> _INFORMATION SUPPLIED_
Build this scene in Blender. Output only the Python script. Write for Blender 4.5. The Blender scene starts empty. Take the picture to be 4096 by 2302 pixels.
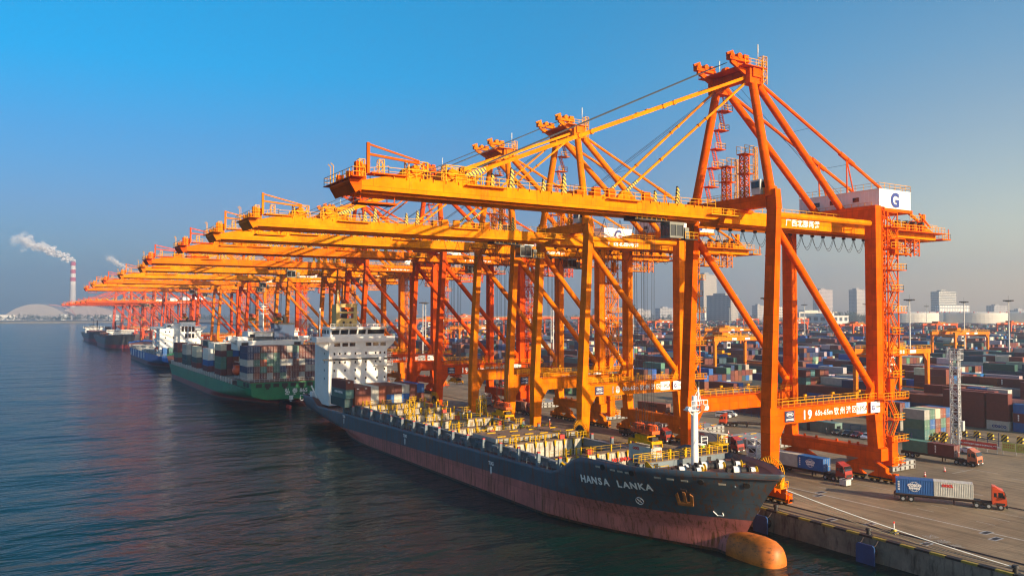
import bpy, bmesh, math, random
import numpy as np
from mathutils import Vector, Matrix
R = math.radians
random.seed(7)
S = bpy.context.scene
COL = S.collection

# ---------------------------------------------------------------- camera
CAM = (-115.34, -97.72, 33.9)
YAW, PITCH, LENS = 0.557165, 0.029458, 28.015
cd = bpy.data.cameras.new('camera')
cd.lens = LENS; cd.sensor_width = 36.0; cd.clip_start = 0.5; cd.clip_end = 20000
cam = bpy.data.objects.new('camera', cd)
cam.location = CAM
cam.rotation_euler = (math.pi / 2 + PITCH, 0, -YAW)
COL.objects.link(cam); S.camera = cam

# ---------------------------------------------------------------- sky, sun, exposure
SUN_EL, SUN_AZ = R(18), math.atan2(0.30, -0.954)
sv = Vector((math.sin(SUN_AZ) * math.cos(SUN_EL), math.cos(SUN_AZ) * math.cos(SUN_EL), math.sin(SUN_EL)))
W = bpy.data.worlds.new('World'); S.world = W
W.use_nodes = True
wn, wl = W.node_tree.nodes, W.node_tree.links
wn.clear()
sky = wn.new('ShaderNodeTexSky'); sky.sky_type = 'NISHITA'; sky.sun_disc = False
sky.sun_elevation = SUN_EL; sky.sun_rotation = SUN_AZ
sky.altitude = 0; sky.air_density = 1.3; sky.dust_density = 0.6; sky.ozone_density = 4.5
hs = wn.new('ShaderNodeHueSaturation'); hs.inputs['Saturation'].default_value = 1.1; hs.inputs['Hue'].default_value = 0.5
# the sky deepens to azure overhead and pales towards the sunward side
tcw = wn.new('ShaderNodeTexCoord'); spw = wn.new('ShaderNodeSeparateXYZ'); wl.new(tcw.outputs['Generated'], spw.inputs[0])
er = wn.new('ShaderNodeValToRGB'); wl.new(spw.outputs[2], er.inputs['Fac'])
el = er.color_ramp.elements; el[0].position = 0.0; el[0].color = (0.43, 0.50, 0.71, 1); el[1].position = 0.40; el[1].color = (0.0, 1.08, 1.24, 1)
for p_, c_ in ((0.12, (0.46, 0.59, 0.86, 1)), (0.20, (0.27, 0.72, 1.0, 1)), (0.28, (0.0, 0.95, 1.20, 1))):
    e_ = el.new(p_); e_.color = c_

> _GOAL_
Write the full listing out again with every line unchanged, but include no pictures.

> _REPLY TO THE EXERCISE_
Build this scene in Blender. Output only the Python script. Write for Blender 4.5. The Blender scene starts empty. Take the picture to be 4096 by 2302 pixels.
import bpy, bmesh, math, random
import numpy as np
from mathutils import Vector, Matrix
R = math.radians
random.seed(7)
S = bpy.context.scene
COL = S.collection

# ---------------------------------------------------------------- camera
CAM = (-115.34, -97.72, 33.9)
YAW, PITCH, LENS = 0.557165, 0.029458, 28.015
cd = bpy.data.cameras.new('camera')
cd.lens = LENS; cd.sensor_width = 36.0; cd.clip_start = 0.5; cd.clip_end = 20000
cam = bpy.data.objects.new('camera', cd)
cam.location = CAM
cam.rotation_euler = (math.pi / 2 + PITCH, 0, -YAW)
COL.objects.link(cam); S.camera = cam

# ---------------------------------------------------------------- sky, sun, exposure
SUN_EL, SUN_AZ = R(18), math.atan2(0.30, -0.954)
sv = Vector((math.sin(SUN_AZ) * math.cos(SUN_EL), math.cos(SUN_AZ) * math.cos(SUN_EL), math.sin(SUN_EL)))
W = bpy.data.worlds.new('World'); S.world = W
W.use_nodes = True
wn, wl = W.node_tree.nodes, W.node_tree.links
wn.clear()
sky = wn.new('ShaderNodeTexSky'); sky.sky_type = 'NISHITA'; sky.sun_disc = False
sky.sun_elevation = SUN_EL; sky.sun_rotation = SUN_AZ
sky.altitude = 0; sky.air_density = 1.3; sky.dust_density = 0.6; sky.ozone_density = 4.5
hs = wn.new('ShaderNodeHueSaturation'); hs.inputs['Saturation'].default_value = 1.1; hs.inputs['Hue'].default_value = 0.5
# the sky deepens to azure overhead and pales towards the sunward side
tcw = wn.new('ShaderNodeTexCoord'); spw = wn.new('ShaderNodeSeparateXYZ'); wl.new(tcw.outputs['Generated'], spw.inputs[0])
er = wn.new('ShaderNodeValToRGB'); wl.new(spw.outputs[2], er.inputs['Fac'])
el = er.color_ramp.elements; el[0].position = 0.0; el[0].color = (0.43, 0.50, 0.71, 1); el[1].position = 0.40; el[1].color = (0.0, 1.08, 1.24, 1)
for p_, c_ in ((0.12, (0.46, 0.59, 0.86, 1)), (0.20, (0.27, 0.72, 1.0, 1)), (0.28, (0.0, 0.95, 1.20, 1))):
    e_ = el.new(p_); e_.color = c_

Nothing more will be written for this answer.